I make a couple of general points in closing. I am concerned that the Bill does not do enough to tackle the issue of libel tourism. Clause 9 of the Bill does not deal satisfactorily with it because it is about claimants domiciled outside the EU, not defendants. It therefore does not address the problem of media companies in an age of global media being vulnerable to being sued in different jurisdictions under different laws for the same publication. I wonder whether the way to deal with this modern scourge might be to amend Clause 1 by making clear that publication is likely to cause serious harm to the reputation of a claimant only in England and Wales. I hope that the Minister will be able to look at that.

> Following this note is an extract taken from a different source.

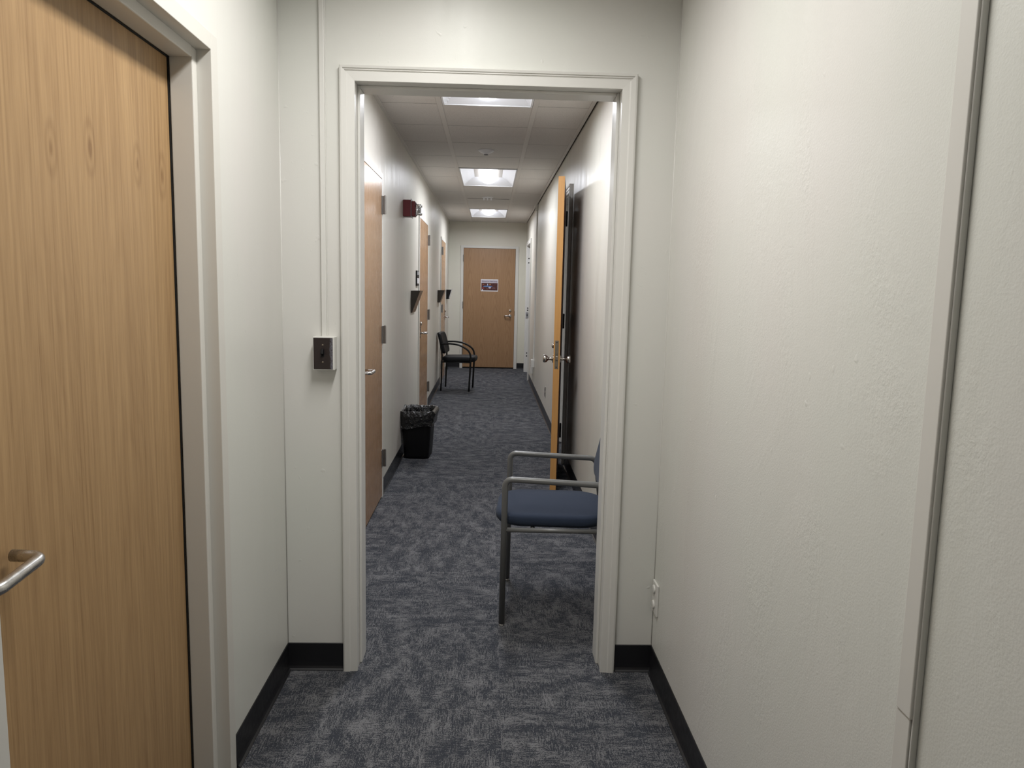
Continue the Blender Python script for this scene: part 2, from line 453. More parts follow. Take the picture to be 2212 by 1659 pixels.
# cove baseboards -------------------------------------------------------
def cove(p0, p1, nrm, h=.102, mat='rubber', name='baseboard', label=''):
    p0, p1, n = Vector((*p0, 0)), Vector((*p1, 0)), Vector((*nrm, 0))
    prof = [(0, 0), (.014, 0), (.0135, .002), (.007, .006), (.004, .014), (.0032, .03), (.003, h - .002), (.0015, h), (0, h)]
    bm = bmesh.new()
    a = ring(bm, [p0 + n * d + Vector((0, 0, z)) for d, z in prof]); b = ring(bm, [p1 + n * d + Vector((0, 0, z)) for d, z in prof])
    bridge(bm, a, b); bm.faces.new(a); bm.faces.new(list(reversed(b)))
    return struct(name, bm, MT[mat], label, 'baseboard')
cove((LXL, 2.046), (LXL, YF), (1, 0), name='baseboard_left', label='black rubber cove base on the left wall beside the big door')
cove((LXL, LYB), (LXL, 1.026), (1, 0), name='baseboard_left.001', label='black rubber cove base on the left wall behind the viewer')
cove((LXL, YF), (-.512, YF), (0, -1), name='baseboard_front', label='black rubber cove base left of the doorway, below the switch')
cove((.492, YF), (LXR, YF), (0, -1), name='baseboard_front.001', label='black rubber cove base right of the doorway')
cove((LXR, LYB), (LXR, YF), (-1, 0), name='baseboard_right', label='black rubber cove base along the bumpy right wall')
for i, (a, b) in enumerate(((YB, AD[0] - .06), (AD[1] + .065, BD[0] - .065), (BD[1] + .065, CD[0] - .065), (CD[1] + .065, YE))):
    cove((HXL, a), (HXL, b), (1, 0), mat='rubber_hall', name='baseboard_hall_left' + ('' if not i else '.%03d' % i),
         label=['dark cove base before the first hallway door', 'dark cove base behind the waste bin', 'dark cove base behind the black chair', 'dark cove base beyond the last left door'][i])
for i, (a, b) in enumerate(((YB, 5.905), (6.89, 11.42), (12.66, YE))):
    cove((HXR, a), (HXR, b), (-1, 0), mat='rubber_hall', name='baseboard_hall_right' + ('' if not i else '.%03d' % i),
         label=['dark cove base behind the blue chair', 'dark cove base under the steel outlet plate on the right', 'dark cove base in the far right corner'][i])
cove((HXL, YE), (-.50, YE), (0, -1), name='baseboard_end', label='black cove base left of the end door')
cove((.502, YE), (HXR, YE), (0, -1), name='baseboard_end.001', label='black cove base right of the end door')

# ------------------------------------------------------------------ doorway casing (moulded) and jamb
def casing_leg(pts, depth_dir, prof, face):
    """pts: list of (inner point, outward vector); sweeps profile between consecutive stations"""
    bm = bmesh.new(); rs = []
    for p, o in pts: rs.append(ring(bm, [Vector(p) + Vector(o) * d + Vector(depth_dir) * h for d, h in prof]))
    for a, b in zip(rs, rs[1:]): bridge(bm, a, b)
    bm.faces.new(rs[0]); bm.faces.new(list(reversed(rs[-1])))
    return bm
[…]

Like a number of others who have spoken, I must mention in passing the issue of high costs, which are still a problem in libel cases. I very much welcome the Government’s intention to bring in CFA reform in April, and indeed the work of the costs management pilot scheme dealing with defamation. For all this to be meaningful, though, the Bill needs to be complemented by changes to the rules of court to ensure that cost controls become the norm, not the exception, and that the new procedure is adopted to allow matters such as meaning, or whether something is comment, to be determined early. In the mean time, both claimants and defendants could be greatly assisted by the immediate removal of the practice direction that limits cost-capping to exceptional cases, as the Joint Committee on Privacy and Injunctions, of which I was a member, recommended. I urge speedy progress on this front.

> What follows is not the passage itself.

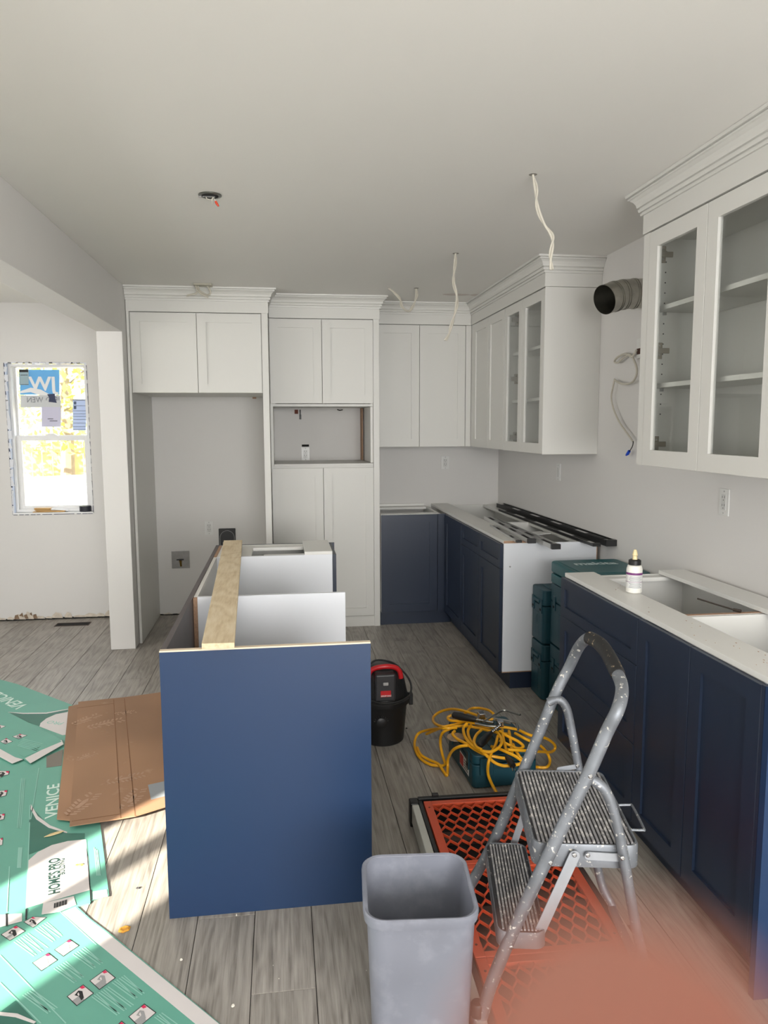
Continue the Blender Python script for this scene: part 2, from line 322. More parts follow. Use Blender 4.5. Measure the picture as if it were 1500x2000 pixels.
# torn house wrap around the opening
random.seed(5); mb = MB(); mbb = MB()
def rag(mb, a_, b_, n, w0, w1, y):
    a_, b_ = Vector(a_), Vector(b_); d = (b_ - a_); nrm = Vector((-d.z, 0, d.x)).normalized()
    for i in range(n):
        p, q = a_ + d * (i / n), a_ + d * ((i + 1) / n); q2 = p + (q - p) * random.uniform(.5, 1.1)
        mb.add([p, q2, q2 + nrm * random.uniform(w0, w1), p + nrm * random.uniform(w0, w1)], [(0, 1, 2, 3)])
y = YB - .002
rag(mb, (WX0 - .004, y, WZ0), (WX0 - .004, y, WZ1), 16, -.03, -.008, y); rag(mb, (WX0, y, WZ1 + .002), (WX1, y, WZ1 + .002), 12, -.022, -.004, y)
rag(mbb, (WX0 - .006, y + .0005, WZ0 - .006), (WX0 - .006, y + .0005, WZ1), 22, -.016, -.004, y); rag(mbb, (WX0, y + .0005, WZ0 - .010), (WX1, y + .0005, WZ0 - .010), 14, .004, .016, y); rag(mbb, (WX1 + .002, y + .0005, WZ0), (WX1 + .002, y + .0005, WZ1), 18, .001, .006, y); rag(mbb, (WX0 + .1, y + .0003, WZ1 + .003), (WX1, y + .0003, WZ1 + .003), 9, -.012, -.001, y)
obj('house_wrap', mb, mat('white_wrap', (214, 216, 222), .6), win)
obj('dark_wrap', mbb, mat('navy_wrap', (30, 40, 70), .6), win)
obj('jamb_foam', MB().box(WX0, WX0 + .012, YB, YB + .15, WZ0, WZ1), mat('blue_white_wrap', (196, 206, 226), .6, noise=.06, nscale=12), win)
obj('window_sill', MB().box(WX0, WX1, YB - .012, YB + .06, WZ0 - .004, WZ0 + .008), VINYL, win)
# things stuck on the glass, seen from behind
MIR = (-1, 0, 0)
def sheet(name, u0, v0, u1, v1, y, m, parent=None, th=.0006):
    a_, b_, c_, d_ = wp(u0, v0, 'Y', y), wp(u1, v0, 'Y', y), wp(u1, v1, 'Y', y), wp(u0, v1, 'Y', y)
    mb = MB(); e = Vector((0, th, 0)); mb.add([a_, b_, c_, d_, a_ + e, b_ + e, c_ + e, d_ + e], [(3, 2, 1, 0), (4, 5, 6, 7), (0, 1, 5, 4), (1, 2, 6, 5), (2, 3, 7, 6), (3, 0, 4, 7)])
    return obj(name, mb, m, parent)
YG = YB + .104
BLUEP = mat('sky_blue_print', (96, 170, 226), .5); PAPER = mat('lilac_paper', (196, 194, 214), .7); GREYB = mat('grey_white_print', (196, 198, 200), .6)
for m_ in (BLUEP, PAPER, GREYB): m_.node_tree.nodes['Principled BSDF'].inputs['Transmission Weight'].default_value = 0
st = thing('window_sticker', 'large blue maker\'s sticker with mirrored white initials on the upper window pane', 'sticker', (-1.88, YG, 1.72))
sheet('blue_field', 39, 722, 116, 771, YG, BLUEP, st); sheet('pale_band', 40, 772, 118, 796, YG, GREYB, st)
text('JW', .150, VINYL, st, wp(110, 762, 'Y', YG - .0012), MIR, (0, 0, 1), bold=.004, sx=1.05)
text('JELD-WEN', .062, mat('grey_ink', (120, 124, 130), .6), st, wp(117, 786, 'Y', YG - .0012), MIR, (0, 0, 1), sx=.88)
mb = MB(); pts = [wp(u, v, 'Y', YG - .001) for u, v in [(40, 764), (60, 757), (80, 761), (100, 772), (78, 772), (60, 766), (40, 768)]]; mb.add(pts, [tuple(range(7))]); obj('swoosh', mb, VINYL, st)
st = tag(sheet('grey_label', 37, 721, 56, 752, YG - .003, mat('grey_label_print', (150, 172, 180), .6)), 'small grey-green label over the corner of the blue window sticker', 'label')
sheet('header', 37, 722, 55, 727, YG - .0042, INK, st); sheet('text_line', 39, 750.5, 56, 751.2, YG - .0042, INK, st); sheet('text_line', 40, 732, 54, 733, YG - .0042, INK, st)
st = thing('paper_note', 'lilac paper note hanging from a dark tape strip on the upper pane', 'note', wp(101, 808, 'Y', YG - .006))
sheet('paper', 81, 783, 119, 834, YG - .006, PAPER, st); sheet('paper_top', 81, 782, 119, 795, YG - .0065, GREYB, st)
mb = MB(); pts = [wp(u, v, 'Y', YG - .008) for u, v in [(92, 770), (107, 769), (108, 778), (111, 787), (104, 786), (95, 785), (96, 777)]]; mb.add(pts, [tuple(range(7))]); obj('tape', mb, mat('navy_tape', (20, 34, 72), .5), st)
for i, (u0, u1, v) in enumerate([(93, 104, 817.5), (97, 112, 821.5)]): sheet('handwriting', u0, v, u1, v + 1.2, YG - .0075, INK, st)
st = thing('form_label', 'pale blue printed form label at the right side of the upper pane', 'label', wp(155, 810, 'Y', YG - .002))
sheet('form', 142, 781, 168, 841, YG - .002, mat('pale_blue_paper', (186, 202, 236), .6), st); sheet('header', 142, 780, 167, 782, YG - .003, INK, st); sheet('emblem', 144, 784, 149, 790, YG - .003, mat('slate_print', (70, 84, 110), .6), st); sheet('box', 144, 793, 149, 799, YG - .003, mat('slate_print', (70, 84, 110), .6), st)
for v in (792, 802, 808, 813, 819, 826, 833, 838): sheet('text_line', 143, v, 168, v + .8, YG - .003, mat('slate_print', (70, 84, 110), .6), st)
st = thing('faint_label', 'clear printed label with thin ruled lines low on the lower pane', 'label', wp(160, 952, 'Y', YB + .072))
for v in (941, 947, 953, 962): sheet('ruled_line', 147, v, 172, v + .8, YB + .072, mat('slate_print', (70, 84, 110), .6), st)
sheet('ruled_line', 147, 930, 147.8, 985, YB + .072, CGREY, st)
# sill clutter
random.seed(2)
SH = mat('shim_wood', (196, 158, 104), .8, noise=.15, nscale=30)
for i, (x, z, w, rz) in enumerate([(-1.895, .877, .16, .1), (-1.875, .884, .15, -.1), (-1.90, .891, .12, .2), (-1.905, .898, .12, .05), (-1.90, .905, .13, -.12)]):
    M = Matrix.Translation((x, YB + .022, z)) @ Matrix.Rotation(rz, 4, 'Z')
    o = obj('wood_shim', MB().obox(M, -w / 2, w / 2, -.018, .018, 0, .0055), SH, bev=.0008); tag(o, 'thin tan wooden shim, %s in the small stack on the window sill' % ['lowest', 'second from the bottom', 'middle one', 'second from the top', 'topmost'][i], 'shim', 'wood shims stacked on the window sill')
o = obj('white_shim', MB().obox(Matrix.Translation((-1.77, YB + .02, .892)) @ Matrix.Rotation(.1, 4, 'Z') @ Matrix.Rotation(.12, 4, 'Y'), -.065, .065, -.018, .018, 0, .006), VINYL); tag(o, 'white chip lying against the wooden shims on the sill', 'shim')
o = obj('wood_shim', MB().obox(Matrix.Translation((-1.79, YB + .022, .878)), -.06, .06, -.02, .02, 0, .011), SH, bev=.0008); tag(o, 'thicker wooden shim under the white chip on the sill', 'shim')
o = obj('tape_roll', MB().lathe([(.022, 0), (.045, 0), (.045, .045), (.022, .045)], Matrix.Translation((-1.575, YB + .024, .8765)) @ Matrix.Scale(1, 4), cap=False).add([], []), mat('black_tape', (24, 26, 40), .5)); tag(o, 'black tape roll at the right end of the window sill', 'tape')

# openings behind the camera and to the left
def opening_frame(name, axis, a0, a1, z0, z1, at_, bars=()):
    t = bpy.data.objects.new(name, None); C.objects.link(t); t.location = (at_, (a0 + a1) / 2, z0) if axis == 'X' else ((a0 + a1) / 2, at_, z0); t['kind'] = 'structure'
    mb = MB(); w = .035
    rects = [(a0, a0 + w, z0, z1), (a1 - w, a1, z0, z1), (a0, a1, z0, z0 + w), (a0, a1, z1 - w, z1)] + list(bars)
    for r in rects:
        if axis == 'X': mb.box(at_, at_ + .05, r[0], r[1], r[2], r[3])
        else: mb.box(r[0], r[1], at_, at_ + .05, r[2], r[3])
    obj('frame', mb, VINYL, t)
    return t
opening_frame('door_1', 'X', DY0 - .03, DY1 + .03, 0, DZ1 + .03, XL - .09, bars=[(-.630, -.540, 0, DZ1)])
opening_frame('window_2', 'X', 2.0, 4.6, .75, 2.25, XL - .09, bars=[(3.27, 3.33, .75, 2.25)])
opening_frame('window_3', 'Y', -.45, 1.95, .8, 2.3, Y0 - .09, bars=[(.72, .78, .8, 2.3)])
# unseen roof added outside the rear window to keep the sun off it
o = obj('sun_block_roof', MB().box(-4.6, 3.2, -6.5, -2.62, 2.7, 2.8).box(-4.6, -3.4, -6.5, -6.3, 0, 2.7), VINYL); tag(o, 'plain unseen roof behind the camera, added to block the sun', 'roof')
o = obj('sun_block_wall', MB().box(-4.4, -4.3, .6, 6.4, 0, 3.6), WALL); tag(o, 'pale unseen wall outside the left window, added to block the sun', 'wall')  # unseen wall added so that no sun enters the left window

# ---------------- outside the back window ----------------
g = obj('garden_ground', MB().box(-30, 25, YB + .15, 45, -.62, -.6), mat('dry_lawn', (186, 170, 118), .95, noise=.25, nscale=1.2)); tag(g, 'pale dry lawn outside the window', 'lawn')
random.seed(11); LEAF = mat('yellow_leaves', (198, 204, 92), .7, noise=.35, nscale=3); TRUNK = mat('bark', (130, 116, 100), .9, noise=.2, nscale=10)
def tree(x, y, h, n, lab, rad):
    t = thing('garden_tree', lab, 'tree', (x, y, -.6))
    obj('trunk', MB().tube([(x, y, -.6), (x + .1, y, h * .4), (x - .1, y, h * .8)], [.16, .11, .05], 8), TRUNK, t)
    mb = MB()
    for i in range(9):
        a_ = random.uniform(0, 6.28); z = h * random.uniform(.3, .7); mb.tube([(x, y, z), (x + math.cos(a_) * rad * .8, y + math.sin(a_) * rad * .5, z + h * .25)], [.04, .012], 5)
    obj('branches', mb, TRUNK, t)
    mb = MB()
    for i in range(n):
        a_ = random.uniform(0, 6.28); r = rad * random.random() ** .4; z = h * .62 + random.uniform(-1, 1) * h * .42
        p = Vector((x + math.cos(a_) * r, y + math.sin(a_) * r * .7, z)); s_ = random.uniform(.05, .12)
        u_ = Vector((random.gauss(0, 1), random.gauss(0, 1), random.gauss(0, 1))).normalized(); w_ = u_.orthogonal().normalized()
        mb.add([p - u_ * s_, p - w_ * s_ * .5, p + u_ * s_, p + w_ * s_ * .5], [(0, 1, 2, 3)])
    lf = obj('leaves', mb, LEAF, t); lf['kind'] = 'stuff'
tree(-4.1, 15.0, 5.2, 2600, 'yellow-leaved autumn tree outside behind the form label', 1.9)
tree(-7.4, 17.5, 4.6, 2200, 'yellow-green tree outside behind the blue sticker, farther off', 1.8)
t = thing('wooden_fence', 'weathered board fence across the garden outside the window', 'fence', (-5, 20, -.6)); FEN = mat('fence_wood', (190, 150, 110), .9, noise=.15, nscale=4)
mb = MB().box(-12, 2, 19.96, 20, .1, .2).box(-12, 2, 19.96, 20, .9, 1.0); obj('rail', mb, FEN, t)
for i in range(56): obj('board', MB().box(-12 + i * .25, -12 + i * .25 + .235, 20.0, 20.02, -.6, 1.15 + .03 * (i % 2)), FEN, t)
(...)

In a recent lecture on this subject, Alan Rusbridger said, quite rightly:

“The truth is libel doesn’t exist in a vacuum”.

You cannot discuss one thing, he said, without looking at other issues that impact on freedom of speech, and that is absolutely right, a point also made with great clarity by the noble Lord, Lord Mawhinney.

This is a welcome, liberalising measure that, especially if amended under your Lordships’ eagle-eyed scrutiny, will have a positive impact, not just on investigative journalism but on every citizen’s rights to free expression. However, all that would be for naught if the current debate about press regulation led to the implementation of some form of statutory press controls, which would point very much in the opposite direction—it would be giving with one hand and taking away with the other. I know that the Minister will not be able to comment on that, but I hope that he will, with his customary cheeriness, simply note the point. The Bill is an enormous step forward, and one that every citizen should welcome.